Your job is to return the lines between the line holding "Recreate this scene" and the line holding "def struct(o): o['kind']", inclusive, exactly and with no pictures.

▶ Input
** Start **
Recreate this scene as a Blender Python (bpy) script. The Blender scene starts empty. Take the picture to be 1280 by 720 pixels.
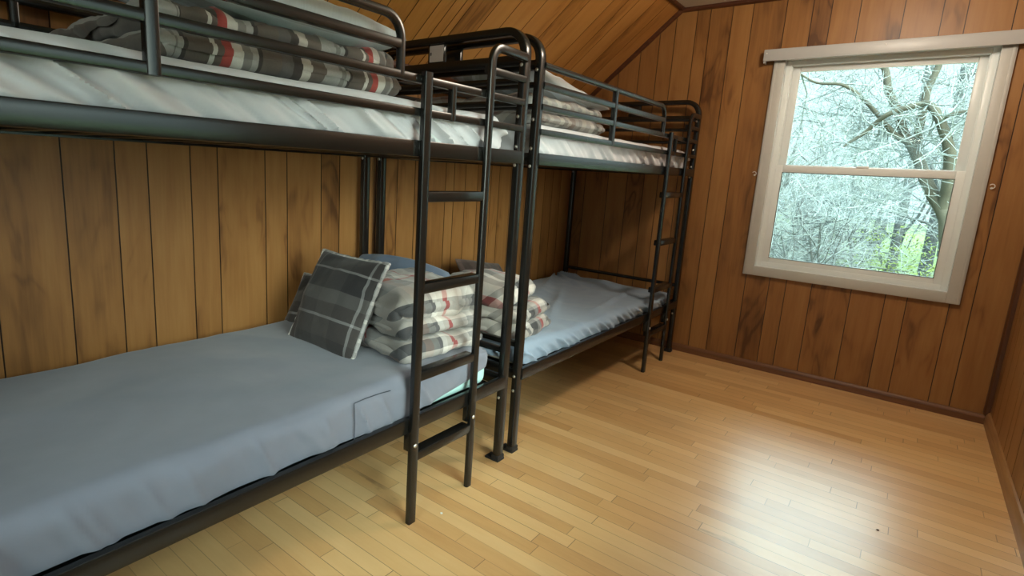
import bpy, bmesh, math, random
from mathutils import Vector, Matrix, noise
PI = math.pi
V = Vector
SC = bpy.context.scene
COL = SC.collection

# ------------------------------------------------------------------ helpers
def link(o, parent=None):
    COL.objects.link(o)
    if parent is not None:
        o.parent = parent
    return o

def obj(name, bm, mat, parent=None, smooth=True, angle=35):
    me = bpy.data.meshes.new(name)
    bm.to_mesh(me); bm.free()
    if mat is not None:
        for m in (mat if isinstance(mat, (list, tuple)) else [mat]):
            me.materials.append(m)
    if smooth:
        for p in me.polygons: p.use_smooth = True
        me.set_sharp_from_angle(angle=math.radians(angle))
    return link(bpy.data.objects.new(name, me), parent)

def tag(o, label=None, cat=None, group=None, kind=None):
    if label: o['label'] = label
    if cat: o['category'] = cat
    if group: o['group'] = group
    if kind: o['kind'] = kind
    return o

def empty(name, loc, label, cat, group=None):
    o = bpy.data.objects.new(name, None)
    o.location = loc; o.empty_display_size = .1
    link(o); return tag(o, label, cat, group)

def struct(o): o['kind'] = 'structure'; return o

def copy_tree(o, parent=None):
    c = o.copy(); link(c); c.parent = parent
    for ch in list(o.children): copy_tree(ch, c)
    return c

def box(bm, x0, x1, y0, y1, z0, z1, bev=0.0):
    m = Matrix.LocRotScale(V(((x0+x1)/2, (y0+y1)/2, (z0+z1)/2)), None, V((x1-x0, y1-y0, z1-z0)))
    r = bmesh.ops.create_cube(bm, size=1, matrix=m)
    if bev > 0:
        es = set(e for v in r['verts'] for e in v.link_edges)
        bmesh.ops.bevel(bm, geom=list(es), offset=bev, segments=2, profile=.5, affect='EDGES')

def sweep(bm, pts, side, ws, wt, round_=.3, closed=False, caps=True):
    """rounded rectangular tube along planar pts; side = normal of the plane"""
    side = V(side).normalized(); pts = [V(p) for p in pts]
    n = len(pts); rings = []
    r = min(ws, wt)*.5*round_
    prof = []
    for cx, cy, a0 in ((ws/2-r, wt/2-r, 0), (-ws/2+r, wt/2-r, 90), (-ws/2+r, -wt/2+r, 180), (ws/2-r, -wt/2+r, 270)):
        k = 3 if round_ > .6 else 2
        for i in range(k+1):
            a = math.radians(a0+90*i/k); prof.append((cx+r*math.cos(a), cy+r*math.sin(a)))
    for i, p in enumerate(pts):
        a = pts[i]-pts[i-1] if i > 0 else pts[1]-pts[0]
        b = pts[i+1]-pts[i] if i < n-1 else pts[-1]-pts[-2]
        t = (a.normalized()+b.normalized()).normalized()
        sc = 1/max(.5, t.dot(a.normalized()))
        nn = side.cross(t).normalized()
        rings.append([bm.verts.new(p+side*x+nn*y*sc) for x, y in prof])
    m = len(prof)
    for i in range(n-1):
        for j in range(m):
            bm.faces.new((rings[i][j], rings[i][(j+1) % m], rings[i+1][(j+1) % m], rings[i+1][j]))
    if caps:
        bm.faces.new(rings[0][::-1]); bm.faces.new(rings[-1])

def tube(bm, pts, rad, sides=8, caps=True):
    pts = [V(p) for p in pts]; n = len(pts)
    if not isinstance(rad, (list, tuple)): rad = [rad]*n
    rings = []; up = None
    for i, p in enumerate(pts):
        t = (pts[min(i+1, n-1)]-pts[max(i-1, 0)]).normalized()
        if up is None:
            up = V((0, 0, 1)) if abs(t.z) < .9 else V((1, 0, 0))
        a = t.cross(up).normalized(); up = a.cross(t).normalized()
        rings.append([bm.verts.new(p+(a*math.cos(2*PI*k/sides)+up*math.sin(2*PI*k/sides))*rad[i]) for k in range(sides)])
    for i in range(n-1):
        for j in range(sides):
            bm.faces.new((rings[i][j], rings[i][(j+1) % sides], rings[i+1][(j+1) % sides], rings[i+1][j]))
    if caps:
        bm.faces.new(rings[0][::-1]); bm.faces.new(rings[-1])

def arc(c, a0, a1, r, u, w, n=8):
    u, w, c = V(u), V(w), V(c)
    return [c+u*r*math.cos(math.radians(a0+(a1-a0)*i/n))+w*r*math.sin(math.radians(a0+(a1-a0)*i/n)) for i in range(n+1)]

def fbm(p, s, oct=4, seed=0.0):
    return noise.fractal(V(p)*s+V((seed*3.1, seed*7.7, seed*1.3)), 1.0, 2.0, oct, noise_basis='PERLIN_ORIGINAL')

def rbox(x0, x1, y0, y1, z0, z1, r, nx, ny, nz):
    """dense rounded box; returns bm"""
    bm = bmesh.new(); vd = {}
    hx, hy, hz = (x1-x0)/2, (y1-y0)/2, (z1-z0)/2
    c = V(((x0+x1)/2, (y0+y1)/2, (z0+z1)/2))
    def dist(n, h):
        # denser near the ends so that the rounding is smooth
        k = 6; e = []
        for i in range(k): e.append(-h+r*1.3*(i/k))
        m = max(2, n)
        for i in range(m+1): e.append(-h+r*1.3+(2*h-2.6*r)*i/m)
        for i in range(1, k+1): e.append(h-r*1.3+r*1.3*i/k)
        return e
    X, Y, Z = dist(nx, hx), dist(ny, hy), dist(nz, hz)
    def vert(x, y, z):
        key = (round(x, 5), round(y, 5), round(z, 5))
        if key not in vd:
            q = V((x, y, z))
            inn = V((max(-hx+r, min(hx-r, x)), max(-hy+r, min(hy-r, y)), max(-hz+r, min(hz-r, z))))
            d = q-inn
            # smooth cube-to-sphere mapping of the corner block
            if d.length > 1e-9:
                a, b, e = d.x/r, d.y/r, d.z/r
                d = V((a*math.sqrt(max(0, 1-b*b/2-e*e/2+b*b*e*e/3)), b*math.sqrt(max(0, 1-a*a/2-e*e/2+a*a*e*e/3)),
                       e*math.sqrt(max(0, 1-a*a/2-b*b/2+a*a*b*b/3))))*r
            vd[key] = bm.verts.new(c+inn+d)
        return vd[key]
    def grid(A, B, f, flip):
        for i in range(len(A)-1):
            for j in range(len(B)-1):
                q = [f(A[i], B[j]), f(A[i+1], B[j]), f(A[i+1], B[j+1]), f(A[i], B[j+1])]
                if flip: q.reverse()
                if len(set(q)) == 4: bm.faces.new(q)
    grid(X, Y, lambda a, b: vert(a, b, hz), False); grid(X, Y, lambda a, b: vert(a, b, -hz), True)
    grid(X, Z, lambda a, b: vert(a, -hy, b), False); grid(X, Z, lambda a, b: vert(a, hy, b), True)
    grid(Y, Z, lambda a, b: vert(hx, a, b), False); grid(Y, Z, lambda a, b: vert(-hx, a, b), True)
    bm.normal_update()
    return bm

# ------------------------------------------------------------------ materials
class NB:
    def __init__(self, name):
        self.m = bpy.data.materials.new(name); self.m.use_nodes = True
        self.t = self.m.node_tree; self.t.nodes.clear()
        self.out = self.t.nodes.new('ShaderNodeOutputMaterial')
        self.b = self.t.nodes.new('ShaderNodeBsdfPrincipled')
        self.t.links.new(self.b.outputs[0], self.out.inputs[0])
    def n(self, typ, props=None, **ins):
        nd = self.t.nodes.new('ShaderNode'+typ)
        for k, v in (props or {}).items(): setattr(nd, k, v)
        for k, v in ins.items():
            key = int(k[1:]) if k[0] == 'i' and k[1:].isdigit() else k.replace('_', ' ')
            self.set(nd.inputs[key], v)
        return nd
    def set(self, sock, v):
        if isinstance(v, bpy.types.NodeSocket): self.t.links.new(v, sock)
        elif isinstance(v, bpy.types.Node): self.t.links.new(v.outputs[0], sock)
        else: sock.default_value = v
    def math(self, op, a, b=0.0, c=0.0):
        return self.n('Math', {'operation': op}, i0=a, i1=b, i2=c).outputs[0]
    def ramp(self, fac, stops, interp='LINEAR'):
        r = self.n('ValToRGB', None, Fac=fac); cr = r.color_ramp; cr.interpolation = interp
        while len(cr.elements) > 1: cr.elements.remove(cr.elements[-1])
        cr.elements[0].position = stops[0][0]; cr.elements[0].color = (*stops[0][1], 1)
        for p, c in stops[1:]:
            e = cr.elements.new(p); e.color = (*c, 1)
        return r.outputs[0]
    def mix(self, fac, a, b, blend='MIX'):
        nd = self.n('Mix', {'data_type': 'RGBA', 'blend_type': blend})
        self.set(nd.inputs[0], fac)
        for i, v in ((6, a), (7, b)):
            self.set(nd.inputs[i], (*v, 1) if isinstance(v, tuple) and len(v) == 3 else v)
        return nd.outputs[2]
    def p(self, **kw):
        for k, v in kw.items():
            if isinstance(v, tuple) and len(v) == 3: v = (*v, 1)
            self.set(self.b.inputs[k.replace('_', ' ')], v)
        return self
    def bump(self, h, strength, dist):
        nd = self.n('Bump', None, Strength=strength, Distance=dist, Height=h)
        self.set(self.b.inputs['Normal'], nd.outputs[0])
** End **
** Start **
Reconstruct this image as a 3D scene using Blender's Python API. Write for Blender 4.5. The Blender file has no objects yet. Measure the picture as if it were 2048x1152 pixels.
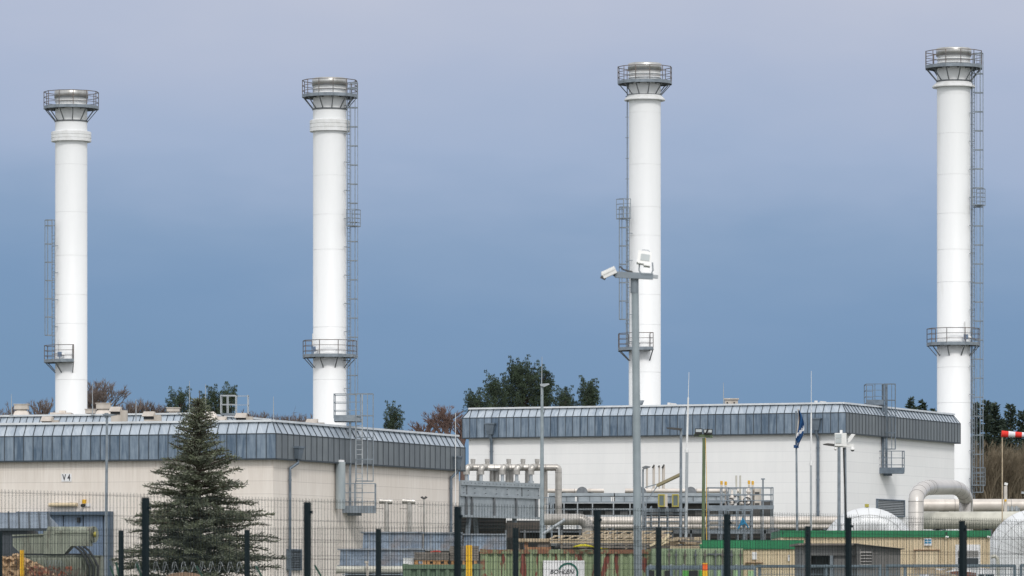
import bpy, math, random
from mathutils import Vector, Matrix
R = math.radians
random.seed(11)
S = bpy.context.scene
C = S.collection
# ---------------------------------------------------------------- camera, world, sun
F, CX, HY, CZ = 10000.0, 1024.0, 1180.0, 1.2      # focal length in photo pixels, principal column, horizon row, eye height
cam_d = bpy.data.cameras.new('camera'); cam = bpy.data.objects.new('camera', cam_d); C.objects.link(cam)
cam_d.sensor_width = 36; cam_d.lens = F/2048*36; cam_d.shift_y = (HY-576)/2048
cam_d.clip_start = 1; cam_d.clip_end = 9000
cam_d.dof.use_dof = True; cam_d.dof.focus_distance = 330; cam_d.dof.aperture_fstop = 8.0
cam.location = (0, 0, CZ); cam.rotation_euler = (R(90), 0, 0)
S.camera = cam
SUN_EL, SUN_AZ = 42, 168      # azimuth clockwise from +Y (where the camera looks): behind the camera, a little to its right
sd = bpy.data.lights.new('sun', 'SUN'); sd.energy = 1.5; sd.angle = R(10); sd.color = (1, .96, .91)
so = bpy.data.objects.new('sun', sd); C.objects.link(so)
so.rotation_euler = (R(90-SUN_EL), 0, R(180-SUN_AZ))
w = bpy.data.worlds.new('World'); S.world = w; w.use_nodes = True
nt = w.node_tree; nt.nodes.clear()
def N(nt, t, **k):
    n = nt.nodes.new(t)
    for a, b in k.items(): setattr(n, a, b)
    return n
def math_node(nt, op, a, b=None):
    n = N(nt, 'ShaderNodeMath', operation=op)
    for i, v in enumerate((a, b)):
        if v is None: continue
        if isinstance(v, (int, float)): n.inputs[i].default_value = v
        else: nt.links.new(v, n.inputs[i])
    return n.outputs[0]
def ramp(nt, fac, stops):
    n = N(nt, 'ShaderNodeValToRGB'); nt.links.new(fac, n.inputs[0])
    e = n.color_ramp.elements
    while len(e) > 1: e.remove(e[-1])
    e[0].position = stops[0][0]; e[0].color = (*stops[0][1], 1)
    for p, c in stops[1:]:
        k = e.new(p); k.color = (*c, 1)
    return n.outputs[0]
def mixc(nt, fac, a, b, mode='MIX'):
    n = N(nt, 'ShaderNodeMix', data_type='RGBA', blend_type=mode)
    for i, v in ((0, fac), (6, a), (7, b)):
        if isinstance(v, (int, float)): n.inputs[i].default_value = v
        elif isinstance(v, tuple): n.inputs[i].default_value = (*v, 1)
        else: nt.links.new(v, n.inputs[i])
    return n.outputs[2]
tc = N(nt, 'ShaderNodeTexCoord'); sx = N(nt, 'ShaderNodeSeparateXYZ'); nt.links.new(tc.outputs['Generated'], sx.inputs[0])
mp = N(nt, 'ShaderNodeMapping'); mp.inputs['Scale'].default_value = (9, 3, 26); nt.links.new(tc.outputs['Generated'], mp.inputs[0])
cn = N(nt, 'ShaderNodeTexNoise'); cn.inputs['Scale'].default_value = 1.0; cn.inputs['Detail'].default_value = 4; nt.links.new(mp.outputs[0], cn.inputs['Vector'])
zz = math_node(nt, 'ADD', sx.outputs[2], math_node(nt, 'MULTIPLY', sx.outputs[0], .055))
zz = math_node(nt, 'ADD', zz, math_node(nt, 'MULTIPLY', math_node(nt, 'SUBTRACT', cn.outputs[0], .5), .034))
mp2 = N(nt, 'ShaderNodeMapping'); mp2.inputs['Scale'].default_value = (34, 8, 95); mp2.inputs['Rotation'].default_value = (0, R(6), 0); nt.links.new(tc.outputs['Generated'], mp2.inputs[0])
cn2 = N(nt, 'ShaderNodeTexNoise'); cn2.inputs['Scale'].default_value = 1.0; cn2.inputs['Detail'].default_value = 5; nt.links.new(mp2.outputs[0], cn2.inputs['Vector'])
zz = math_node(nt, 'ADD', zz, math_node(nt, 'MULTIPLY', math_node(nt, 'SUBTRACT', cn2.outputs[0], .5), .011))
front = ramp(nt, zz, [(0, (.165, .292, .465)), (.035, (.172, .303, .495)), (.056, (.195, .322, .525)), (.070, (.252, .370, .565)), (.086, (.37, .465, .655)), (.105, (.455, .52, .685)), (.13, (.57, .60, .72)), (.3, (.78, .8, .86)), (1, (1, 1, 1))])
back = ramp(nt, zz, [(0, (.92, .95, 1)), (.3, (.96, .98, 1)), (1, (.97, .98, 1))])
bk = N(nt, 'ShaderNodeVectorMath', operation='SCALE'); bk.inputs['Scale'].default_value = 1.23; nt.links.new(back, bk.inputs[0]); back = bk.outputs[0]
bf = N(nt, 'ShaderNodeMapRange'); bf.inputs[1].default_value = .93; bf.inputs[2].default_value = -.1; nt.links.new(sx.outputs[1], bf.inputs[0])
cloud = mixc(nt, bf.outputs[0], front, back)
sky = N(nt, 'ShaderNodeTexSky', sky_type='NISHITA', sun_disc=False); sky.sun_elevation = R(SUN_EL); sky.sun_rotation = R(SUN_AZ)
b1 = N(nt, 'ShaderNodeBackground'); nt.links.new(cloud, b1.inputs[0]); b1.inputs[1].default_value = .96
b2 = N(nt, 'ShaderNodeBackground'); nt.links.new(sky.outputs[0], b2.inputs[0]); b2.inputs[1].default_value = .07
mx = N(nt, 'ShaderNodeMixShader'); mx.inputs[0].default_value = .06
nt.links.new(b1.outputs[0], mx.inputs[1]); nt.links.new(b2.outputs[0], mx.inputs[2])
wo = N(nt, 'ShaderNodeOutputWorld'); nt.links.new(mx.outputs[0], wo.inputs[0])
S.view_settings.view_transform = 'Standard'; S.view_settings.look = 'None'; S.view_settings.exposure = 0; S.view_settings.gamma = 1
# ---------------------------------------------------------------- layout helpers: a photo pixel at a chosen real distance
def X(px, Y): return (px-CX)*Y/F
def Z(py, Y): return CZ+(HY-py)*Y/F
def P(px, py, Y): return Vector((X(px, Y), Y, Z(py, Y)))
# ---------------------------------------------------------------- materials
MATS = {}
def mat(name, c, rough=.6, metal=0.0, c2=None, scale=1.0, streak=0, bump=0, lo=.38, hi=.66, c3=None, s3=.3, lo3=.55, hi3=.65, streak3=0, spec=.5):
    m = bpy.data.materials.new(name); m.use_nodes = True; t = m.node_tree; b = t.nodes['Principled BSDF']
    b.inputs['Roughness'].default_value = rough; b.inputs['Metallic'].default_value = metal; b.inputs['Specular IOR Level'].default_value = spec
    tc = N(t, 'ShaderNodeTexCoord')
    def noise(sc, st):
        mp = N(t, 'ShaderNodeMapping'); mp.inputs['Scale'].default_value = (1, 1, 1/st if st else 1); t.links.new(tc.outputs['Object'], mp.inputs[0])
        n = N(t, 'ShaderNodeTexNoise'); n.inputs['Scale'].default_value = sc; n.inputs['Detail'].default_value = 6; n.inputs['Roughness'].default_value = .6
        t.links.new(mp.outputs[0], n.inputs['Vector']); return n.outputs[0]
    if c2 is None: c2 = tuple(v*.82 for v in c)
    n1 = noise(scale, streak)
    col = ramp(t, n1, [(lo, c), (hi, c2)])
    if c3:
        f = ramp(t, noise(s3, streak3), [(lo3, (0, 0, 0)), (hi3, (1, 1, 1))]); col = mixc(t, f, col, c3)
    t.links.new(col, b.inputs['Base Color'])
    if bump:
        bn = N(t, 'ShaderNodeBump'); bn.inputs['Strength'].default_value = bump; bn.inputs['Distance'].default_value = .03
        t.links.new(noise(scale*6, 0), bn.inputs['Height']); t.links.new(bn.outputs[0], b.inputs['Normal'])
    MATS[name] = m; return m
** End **
** Start **
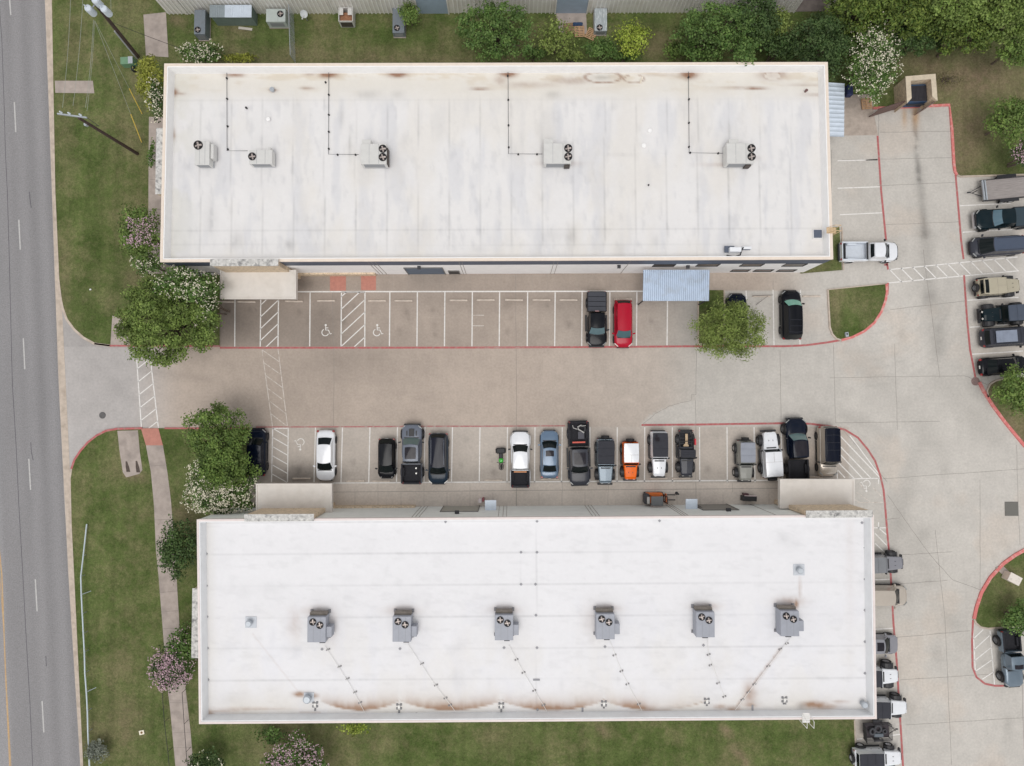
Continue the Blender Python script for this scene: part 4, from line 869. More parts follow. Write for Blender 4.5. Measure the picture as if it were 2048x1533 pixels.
** End **
▶ Correct output
Recreate this scene as a Blender Python (bpy) script. The Blender scene starts empty. Take the picture to be 1280 by 720 pixels.
import bpy, bmesh, math, random
from mathutils import Vector, Matrix, noise
PI = math.pi
V = Vector
SC = bpy.context.scene
COL = SC.collection

# ------------------------------------------------------------------ helpers
def link(o, parent=None):
    COL.objects.link(o)
    if parent is not None:
        o.parent = parent
    return o

def obj(name, bm, mat, parent=None, smooth=True, angle=35):
    me = bpy.data.meshes.new(name)
    bm.to_mesh(me); bm.free()
    if mat is not None:
        for m in (mat if isinstance(mat, (list, tuple)) else [mat]):
            me.materials.append(m)
    if smooth:
        for p in me.polygons: p.use_smooth = True
        me.set_sharp_from_angle(angle=math.radians(angle))
    return link(bpy.data.objects.new(name, me), parent)

def tag(o, label=None, cat=None, group=None, kind=None):
    if label: o['label'] = label
    if cat: o['category'] = cat
    if group: o['group'] = group
    if kind: o['kind'] = kind
    return o

def empty(name, loc, label, cat, group=None):
    o = bpy.data.objects.new(name, None)
    o.location = loc; o.empty_display_size = .1
    link(o); return tag(o, label, cat, group)

def struct(o): o['kind'] = 'structure'; return o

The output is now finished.